To be fair, the spiritual founder of the neo-chasidic Jewish Renewal, Schachter — himself a deeply learned rabbi of chasidic origin — is acutely aware of these problems and addressed them directly in a video presentation to the conference. Schachter called upon participants to pay more attention to the study of rabbinical texts and insisted on the need for some form of halachic structure to guide the neo-chasidim on their spiritual path.

Another leading figure of the Jewish Renewal movement, the respected scholar of chasidism Rabbi Arthur Green, is also aware of the need for more study and structure. There is clearly a tension, if not a rift, within the neo-chasidic community on this very issue.
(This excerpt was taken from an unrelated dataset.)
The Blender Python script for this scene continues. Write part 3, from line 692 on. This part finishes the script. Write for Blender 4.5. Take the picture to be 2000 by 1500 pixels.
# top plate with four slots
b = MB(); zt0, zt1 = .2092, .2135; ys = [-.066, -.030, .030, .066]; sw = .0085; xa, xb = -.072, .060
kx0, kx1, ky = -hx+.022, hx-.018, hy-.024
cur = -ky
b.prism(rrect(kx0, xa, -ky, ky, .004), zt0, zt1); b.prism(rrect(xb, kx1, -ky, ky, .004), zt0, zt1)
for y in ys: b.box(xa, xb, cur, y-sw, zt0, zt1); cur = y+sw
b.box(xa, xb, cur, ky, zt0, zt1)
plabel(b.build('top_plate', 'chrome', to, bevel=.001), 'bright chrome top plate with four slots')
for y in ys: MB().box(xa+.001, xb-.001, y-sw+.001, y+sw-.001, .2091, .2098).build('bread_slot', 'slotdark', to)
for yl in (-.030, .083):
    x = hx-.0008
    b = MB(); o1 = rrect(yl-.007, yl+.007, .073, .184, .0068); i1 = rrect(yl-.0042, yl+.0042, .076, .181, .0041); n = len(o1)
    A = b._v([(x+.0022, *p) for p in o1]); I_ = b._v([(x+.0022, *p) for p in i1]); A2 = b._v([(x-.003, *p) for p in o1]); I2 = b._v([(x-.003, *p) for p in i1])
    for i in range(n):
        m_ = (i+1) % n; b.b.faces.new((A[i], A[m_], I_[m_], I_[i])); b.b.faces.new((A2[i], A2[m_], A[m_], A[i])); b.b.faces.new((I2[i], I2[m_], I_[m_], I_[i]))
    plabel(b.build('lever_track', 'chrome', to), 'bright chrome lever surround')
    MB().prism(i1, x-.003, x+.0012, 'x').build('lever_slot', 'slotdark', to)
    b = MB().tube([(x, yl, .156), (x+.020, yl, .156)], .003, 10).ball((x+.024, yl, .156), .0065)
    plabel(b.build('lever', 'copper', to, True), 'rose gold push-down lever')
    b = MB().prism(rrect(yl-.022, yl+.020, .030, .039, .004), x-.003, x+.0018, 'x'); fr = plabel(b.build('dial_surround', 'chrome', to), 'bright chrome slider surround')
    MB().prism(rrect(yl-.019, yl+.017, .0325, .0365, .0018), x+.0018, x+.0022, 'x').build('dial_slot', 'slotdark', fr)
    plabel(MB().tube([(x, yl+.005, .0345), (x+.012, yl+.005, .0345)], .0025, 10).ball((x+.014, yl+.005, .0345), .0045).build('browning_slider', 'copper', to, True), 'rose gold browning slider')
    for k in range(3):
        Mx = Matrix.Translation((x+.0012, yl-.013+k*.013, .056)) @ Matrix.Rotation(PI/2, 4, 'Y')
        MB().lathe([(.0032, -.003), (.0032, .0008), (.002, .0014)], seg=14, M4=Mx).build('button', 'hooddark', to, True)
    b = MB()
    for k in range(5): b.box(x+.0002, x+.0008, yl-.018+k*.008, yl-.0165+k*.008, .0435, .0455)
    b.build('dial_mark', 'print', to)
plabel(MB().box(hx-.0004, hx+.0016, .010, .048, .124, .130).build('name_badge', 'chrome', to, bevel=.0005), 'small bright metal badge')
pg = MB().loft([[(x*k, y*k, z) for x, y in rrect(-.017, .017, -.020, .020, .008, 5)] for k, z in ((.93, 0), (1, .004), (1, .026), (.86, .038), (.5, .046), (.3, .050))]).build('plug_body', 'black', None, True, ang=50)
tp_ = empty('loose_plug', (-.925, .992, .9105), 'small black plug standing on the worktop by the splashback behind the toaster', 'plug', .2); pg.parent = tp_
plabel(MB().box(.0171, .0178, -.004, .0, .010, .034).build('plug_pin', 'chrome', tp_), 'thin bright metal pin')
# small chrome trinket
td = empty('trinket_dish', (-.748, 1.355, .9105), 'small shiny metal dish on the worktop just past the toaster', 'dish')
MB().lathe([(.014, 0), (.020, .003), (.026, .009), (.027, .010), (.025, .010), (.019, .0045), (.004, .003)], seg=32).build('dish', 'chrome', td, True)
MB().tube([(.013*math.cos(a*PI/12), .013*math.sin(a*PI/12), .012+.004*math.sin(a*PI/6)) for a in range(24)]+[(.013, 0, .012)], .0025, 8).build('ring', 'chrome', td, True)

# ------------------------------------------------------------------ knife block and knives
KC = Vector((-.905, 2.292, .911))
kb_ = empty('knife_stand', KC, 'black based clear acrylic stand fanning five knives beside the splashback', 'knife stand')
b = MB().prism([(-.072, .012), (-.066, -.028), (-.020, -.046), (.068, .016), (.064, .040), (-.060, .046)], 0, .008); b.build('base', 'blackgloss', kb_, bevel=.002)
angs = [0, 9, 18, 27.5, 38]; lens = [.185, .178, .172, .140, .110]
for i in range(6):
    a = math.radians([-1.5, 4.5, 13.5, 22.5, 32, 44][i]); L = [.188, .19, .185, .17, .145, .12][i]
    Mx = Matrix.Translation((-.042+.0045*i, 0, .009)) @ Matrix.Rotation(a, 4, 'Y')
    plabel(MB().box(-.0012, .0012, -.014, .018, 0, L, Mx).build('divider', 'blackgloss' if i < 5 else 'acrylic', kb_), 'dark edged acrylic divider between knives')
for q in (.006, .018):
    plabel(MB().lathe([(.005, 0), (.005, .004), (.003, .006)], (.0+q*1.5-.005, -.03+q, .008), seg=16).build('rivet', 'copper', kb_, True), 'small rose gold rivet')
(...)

There were several other serious scholars, profound philosophers and seasoned rabbinic leaders among the ranks of the neo-chasidim at the conference — people like Nechemia Polen of Boston’s Hebrew College, Magid, Elliot Ginsburg of the University of Michigan and Chava Weissler of Lehigh University. One can only hope that their learned voices will prevail and help provide many sincere Jewish spiritual seekers with a more structured entrée to Jewish learning and a more responsible Jewish spiritual home.